- _Direction_
Reproduce each line from the records that holds "Python".

(Scenes as source code)
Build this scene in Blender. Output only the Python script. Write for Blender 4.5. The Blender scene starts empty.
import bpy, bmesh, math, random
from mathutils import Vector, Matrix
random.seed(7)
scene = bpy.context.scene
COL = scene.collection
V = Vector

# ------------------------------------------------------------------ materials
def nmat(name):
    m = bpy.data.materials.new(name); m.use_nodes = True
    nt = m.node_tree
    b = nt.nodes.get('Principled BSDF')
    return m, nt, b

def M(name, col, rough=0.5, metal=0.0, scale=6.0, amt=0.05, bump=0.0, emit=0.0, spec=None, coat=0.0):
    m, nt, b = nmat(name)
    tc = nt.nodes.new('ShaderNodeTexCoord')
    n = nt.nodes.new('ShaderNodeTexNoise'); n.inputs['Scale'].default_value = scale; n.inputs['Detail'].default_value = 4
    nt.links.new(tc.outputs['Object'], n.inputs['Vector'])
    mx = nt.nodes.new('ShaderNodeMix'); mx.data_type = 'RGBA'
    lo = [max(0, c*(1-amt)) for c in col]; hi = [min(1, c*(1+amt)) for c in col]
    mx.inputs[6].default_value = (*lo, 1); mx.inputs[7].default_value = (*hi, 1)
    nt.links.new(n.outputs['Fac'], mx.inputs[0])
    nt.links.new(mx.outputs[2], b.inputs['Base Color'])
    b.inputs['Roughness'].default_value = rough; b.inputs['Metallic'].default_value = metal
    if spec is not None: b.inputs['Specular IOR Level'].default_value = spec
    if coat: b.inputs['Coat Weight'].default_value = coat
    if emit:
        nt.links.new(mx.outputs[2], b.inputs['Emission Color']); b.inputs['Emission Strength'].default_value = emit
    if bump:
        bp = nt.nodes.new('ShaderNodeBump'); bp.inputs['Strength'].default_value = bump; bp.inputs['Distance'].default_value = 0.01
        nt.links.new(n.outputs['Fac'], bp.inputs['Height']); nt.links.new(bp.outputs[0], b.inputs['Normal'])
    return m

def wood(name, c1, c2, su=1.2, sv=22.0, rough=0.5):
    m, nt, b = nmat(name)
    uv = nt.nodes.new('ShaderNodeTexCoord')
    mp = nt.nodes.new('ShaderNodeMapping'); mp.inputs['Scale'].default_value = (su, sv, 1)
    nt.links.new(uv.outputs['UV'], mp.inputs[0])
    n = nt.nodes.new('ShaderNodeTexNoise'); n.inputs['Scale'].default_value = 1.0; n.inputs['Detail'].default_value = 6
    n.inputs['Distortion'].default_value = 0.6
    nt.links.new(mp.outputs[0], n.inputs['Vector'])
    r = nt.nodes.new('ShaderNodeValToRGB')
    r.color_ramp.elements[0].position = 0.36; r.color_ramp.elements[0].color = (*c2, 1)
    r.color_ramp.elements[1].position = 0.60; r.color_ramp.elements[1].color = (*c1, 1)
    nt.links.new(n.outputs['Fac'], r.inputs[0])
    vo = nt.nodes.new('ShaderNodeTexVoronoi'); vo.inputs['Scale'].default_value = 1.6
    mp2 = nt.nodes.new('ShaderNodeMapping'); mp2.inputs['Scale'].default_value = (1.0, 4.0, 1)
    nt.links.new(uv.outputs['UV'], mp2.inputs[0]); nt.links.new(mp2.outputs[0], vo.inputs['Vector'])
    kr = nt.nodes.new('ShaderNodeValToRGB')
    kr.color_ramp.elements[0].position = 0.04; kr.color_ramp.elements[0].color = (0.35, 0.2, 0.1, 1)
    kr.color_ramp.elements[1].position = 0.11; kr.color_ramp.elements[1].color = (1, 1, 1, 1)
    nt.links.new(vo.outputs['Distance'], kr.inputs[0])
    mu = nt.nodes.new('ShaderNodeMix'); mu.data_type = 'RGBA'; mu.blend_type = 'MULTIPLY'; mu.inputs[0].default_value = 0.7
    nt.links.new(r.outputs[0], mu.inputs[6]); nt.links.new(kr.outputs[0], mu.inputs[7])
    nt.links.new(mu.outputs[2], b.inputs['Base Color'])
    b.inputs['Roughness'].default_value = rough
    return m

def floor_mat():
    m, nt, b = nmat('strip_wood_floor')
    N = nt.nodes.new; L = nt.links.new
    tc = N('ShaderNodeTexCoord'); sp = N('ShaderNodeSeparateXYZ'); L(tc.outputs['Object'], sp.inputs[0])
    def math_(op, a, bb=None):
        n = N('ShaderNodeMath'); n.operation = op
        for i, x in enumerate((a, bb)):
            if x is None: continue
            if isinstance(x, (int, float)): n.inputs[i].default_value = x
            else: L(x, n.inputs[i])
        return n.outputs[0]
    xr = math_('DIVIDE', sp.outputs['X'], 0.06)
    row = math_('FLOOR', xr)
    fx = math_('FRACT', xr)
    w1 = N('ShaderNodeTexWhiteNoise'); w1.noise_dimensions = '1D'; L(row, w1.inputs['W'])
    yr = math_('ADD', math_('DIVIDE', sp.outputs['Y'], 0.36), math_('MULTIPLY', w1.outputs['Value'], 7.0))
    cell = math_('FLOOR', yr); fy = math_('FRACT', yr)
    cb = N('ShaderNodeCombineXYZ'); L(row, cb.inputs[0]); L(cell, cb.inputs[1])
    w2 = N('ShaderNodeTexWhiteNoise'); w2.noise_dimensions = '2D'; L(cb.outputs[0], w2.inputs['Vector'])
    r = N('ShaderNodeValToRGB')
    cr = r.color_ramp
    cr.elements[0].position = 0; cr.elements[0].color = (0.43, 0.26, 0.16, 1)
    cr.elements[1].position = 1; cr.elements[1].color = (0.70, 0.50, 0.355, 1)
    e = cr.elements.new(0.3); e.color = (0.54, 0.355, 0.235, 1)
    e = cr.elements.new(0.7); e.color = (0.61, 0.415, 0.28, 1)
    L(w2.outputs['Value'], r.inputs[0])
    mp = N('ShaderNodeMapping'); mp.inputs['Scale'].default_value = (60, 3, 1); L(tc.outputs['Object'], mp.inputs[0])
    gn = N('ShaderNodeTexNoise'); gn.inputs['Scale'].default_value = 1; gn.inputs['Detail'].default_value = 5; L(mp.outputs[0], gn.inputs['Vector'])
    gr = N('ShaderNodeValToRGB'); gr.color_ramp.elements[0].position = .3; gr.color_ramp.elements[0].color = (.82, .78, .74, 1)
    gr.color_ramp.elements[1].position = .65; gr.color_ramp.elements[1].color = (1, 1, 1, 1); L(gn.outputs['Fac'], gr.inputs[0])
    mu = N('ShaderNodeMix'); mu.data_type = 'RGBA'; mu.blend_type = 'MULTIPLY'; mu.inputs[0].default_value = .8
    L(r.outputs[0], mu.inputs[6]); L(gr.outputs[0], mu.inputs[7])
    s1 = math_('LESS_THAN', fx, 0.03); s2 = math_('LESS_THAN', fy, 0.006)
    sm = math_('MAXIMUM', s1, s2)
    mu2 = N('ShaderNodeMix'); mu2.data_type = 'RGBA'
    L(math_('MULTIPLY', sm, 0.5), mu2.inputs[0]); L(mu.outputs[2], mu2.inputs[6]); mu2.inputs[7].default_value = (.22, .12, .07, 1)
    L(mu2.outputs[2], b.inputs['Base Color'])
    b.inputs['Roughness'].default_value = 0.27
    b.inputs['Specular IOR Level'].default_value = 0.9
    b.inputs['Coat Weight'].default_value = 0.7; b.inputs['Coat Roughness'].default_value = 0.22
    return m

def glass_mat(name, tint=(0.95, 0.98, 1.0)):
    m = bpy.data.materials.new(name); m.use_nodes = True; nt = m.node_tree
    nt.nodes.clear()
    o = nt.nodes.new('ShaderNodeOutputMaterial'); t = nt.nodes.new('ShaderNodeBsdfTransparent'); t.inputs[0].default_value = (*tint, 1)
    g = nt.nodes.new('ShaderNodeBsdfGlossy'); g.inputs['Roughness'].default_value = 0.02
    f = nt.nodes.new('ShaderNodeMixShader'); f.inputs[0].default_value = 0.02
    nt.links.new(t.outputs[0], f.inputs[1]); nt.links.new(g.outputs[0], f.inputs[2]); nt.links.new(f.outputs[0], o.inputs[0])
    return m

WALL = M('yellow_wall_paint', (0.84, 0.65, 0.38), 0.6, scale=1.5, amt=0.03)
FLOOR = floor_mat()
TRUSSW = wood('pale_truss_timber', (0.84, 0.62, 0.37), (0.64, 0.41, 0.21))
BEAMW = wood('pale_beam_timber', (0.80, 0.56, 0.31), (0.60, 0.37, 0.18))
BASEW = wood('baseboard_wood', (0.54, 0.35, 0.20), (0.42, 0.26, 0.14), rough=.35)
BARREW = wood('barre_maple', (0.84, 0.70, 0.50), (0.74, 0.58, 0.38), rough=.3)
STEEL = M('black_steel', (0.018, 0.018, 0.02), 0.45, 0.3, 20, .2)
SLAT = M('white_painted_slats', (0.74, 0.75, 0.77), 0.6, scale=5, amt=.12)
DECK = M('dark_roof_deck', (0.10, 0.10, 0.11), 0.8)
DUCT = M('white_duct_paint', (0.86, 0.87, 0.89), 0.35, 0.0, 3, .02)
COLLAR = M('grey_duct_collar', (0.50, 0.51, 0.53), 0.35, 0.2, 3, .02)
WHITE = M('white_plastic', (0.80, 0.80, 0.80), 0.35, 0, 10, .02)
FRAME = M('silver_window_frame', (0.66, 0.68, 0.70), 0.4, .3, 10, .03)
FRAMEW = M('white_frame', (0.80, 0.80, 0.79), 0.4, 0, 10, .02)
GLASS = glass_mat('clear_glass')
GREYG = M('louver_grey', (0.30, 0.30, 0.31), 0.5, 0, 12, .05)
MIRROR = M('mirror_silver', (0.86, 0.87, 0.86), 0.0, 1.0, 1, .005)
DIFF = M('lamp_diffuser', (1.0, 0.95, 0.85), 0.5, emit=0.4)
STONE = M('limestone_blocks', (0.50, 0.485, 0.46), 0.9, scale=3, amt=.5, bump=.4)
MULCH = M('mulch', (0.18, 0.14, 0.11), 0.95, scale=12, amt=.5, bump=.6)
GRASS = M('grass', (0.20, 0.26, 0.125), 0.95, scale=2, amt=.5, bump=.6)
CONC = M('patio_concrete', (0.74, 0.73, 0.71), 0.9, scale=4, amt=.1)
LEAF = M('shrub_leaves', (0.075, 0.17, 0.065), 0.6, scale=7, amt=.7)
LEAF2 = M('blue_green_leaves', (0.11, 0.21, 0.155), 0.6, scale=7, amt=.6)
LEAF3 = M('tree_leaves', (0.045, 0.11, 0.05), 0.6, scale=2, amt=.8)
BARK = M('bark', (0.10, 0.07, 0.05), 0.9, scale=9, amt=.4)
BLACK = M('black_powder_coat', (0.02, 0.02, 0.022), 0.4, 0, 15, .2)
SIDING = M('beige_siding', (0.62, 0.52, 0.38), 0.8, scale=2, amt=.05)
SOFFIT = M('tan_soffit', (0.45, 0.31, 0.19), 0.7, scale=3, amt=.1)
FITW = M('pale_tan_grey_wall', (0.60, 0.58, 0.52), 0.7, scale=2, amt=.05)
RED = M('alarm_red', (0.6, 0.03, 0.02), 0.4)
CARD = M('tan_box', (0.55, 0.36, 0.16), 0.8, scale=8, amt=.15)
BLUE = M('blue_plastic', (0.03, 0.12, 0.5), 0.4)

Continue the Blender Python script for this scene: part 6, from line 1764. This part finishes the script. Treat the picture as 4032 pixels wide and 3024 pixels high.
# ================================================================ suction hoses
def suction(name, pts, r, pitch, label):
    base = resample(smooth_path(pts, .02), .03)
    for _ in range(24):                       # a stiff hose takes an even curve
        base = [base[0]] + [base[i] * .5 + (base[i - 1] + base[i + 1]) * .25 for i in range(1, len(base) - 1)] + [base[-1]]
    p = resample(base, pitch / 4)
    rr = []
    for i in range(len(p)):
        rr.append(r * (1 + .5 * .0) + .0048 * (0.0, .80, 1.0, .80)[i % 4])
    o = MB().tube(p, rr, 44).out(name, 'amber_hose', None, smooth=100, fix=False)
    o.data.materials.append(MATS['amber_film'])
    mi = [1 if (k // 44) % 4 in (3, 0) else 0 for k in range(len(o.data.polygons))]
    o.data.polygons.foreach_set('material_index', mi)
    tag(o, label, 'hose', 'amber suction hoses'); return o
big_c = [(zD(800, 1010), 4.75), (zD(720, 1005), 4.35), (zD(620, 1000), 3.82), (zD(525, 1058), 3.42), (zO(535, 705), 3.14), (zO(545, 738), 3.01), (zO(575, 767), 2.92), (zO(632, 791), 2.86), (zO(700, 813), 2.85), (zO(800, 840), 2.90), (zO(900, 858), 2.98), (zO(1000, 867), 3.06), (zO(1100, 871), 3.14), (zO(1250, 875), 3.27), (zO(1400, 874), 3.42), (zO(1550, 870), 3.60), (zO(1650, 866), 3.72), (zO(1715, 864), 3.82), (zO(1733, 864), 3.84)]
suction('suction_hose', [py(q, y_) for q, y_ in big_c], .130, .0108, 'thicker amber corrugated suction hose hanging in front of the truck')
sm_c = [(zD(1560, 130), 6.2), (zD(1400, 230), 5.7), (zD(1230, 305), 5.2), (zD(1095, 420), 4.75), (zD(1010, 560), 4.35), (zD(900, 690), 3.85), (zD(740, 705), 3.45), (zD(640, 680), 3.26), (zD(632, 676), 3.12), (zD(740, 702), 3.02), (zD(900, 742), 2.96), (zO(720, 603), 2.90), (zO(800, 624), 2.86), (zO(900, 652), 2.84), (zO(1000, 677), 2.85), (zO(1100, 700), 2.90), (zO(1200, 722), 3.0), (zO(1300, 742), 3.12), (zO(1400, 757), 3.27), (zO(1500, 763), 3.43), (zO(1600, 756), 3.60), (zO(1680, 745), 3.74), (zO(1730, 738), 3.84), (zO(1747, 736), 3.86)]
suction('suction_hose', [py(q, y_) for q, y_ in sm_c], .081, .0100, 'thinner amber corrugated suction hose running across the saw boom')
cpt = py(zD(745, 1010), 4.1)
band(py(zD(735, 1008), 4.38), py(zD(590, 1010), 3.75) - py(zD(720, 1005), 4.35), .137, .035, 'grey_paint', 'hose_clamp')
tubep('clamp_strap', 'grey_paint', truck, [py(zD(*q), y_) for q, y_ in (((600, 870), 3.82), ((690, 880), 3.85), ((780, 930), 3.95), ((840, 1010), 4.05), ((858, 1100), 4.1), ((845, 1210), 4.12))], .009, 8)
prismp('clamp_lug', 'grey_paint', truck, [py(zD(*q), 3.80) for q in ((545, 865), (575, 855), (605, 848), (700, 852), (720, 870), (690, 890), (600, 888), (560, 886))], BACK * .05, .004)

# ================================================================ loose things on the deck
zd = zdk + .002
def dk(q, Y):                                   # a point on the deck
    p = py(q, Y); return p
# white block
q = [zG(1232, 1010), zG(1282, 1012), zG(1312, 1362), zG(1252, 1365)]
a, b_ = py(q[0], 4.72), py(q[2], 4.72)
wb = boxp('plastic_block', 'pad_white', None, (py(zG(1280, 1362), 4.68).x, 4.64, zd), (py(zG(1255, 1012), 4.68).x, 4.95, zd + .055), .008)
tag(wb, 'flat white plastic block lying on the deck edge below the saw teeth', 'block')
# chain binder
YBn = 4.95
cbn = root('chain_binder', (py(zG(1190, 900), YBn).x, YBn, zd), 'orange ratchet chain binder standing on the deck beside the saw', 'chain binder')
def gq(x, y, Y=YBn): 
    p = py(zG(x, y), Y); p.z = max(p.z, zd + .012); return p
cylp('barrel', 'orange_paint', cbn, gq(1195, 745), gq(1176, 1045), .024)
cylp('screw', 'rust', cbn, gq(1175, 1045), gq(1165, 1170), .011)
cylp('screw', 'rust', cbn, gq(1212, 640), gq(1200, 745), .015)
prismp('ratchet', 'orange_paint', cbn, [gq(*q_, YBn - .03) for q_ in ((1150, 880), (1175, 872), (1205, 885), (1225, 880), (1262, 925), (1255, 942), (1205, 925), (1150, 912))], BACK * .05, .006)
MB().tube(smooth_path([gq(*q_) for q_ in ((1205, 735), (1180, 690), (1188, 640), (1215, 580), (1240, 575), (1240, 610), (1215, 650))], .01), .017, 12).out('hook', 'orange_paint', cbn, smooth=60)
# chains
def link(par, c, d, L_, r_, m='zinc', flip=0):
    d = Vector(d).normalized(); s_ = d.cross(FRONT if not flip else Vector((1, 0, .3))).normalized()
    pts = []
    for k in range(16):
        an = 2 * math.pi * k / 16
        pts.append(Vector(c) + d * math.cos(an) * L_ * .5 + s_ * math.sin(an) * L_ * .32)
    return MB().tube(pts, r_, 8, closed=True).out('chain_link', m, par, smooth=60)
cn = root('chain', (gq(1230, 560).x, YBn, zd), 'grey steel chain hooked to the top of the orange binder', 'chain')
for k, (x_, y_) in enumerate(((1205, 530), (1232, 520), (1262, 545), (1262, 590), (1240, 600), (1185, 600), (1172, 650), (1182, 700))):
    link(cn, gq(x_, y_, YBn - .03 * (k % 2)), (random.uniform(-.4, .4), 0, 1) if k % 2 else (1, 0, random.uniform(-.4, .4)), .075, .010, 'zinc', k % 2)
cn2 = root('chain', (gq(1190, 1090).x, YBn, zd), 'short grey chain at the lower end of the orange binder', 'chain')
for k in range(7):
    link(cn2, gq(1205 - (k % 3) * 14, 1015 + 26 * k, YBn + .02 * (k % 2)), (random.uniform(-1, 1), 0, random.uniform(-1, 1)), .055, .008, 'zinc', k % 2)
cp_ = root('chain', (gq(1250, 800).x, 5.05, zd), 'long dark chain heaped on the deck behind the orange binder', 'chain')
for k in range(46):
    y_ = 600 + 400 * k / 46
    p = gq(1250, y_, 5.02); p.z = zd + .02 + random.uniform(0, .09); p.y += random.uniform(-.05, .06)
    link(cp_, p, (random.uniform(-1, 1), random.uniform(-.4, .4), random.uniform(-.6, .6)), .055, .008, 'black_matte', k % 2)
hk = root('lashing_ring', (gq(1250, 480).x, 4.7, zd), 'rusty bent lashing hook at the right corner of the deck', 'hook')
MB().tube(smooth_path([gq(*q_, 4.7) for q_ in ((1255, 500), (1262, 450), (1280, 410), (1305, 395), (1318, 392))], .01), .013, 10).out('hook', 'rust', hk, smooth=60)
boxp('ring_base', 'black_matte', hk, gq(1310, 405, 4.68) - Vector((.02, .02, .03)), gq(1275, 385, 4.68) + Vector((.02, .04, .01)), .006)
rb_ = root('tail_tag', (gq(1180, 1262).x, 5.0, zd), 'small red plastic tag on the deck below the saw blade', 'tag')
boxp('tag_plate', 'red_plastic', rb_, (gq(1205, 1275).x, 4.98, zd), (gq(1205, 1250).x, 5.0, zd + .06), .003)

- _Full response_
Build this scene in Blender. Output only the Python script. Write for Blender 4.5. The Blender scene starts empty.
Continue the Blender Python script for this scene: part 6, from line 1764. This part finishes the script. Treat the picture as 4032 pixels wide and 3024 pixels high.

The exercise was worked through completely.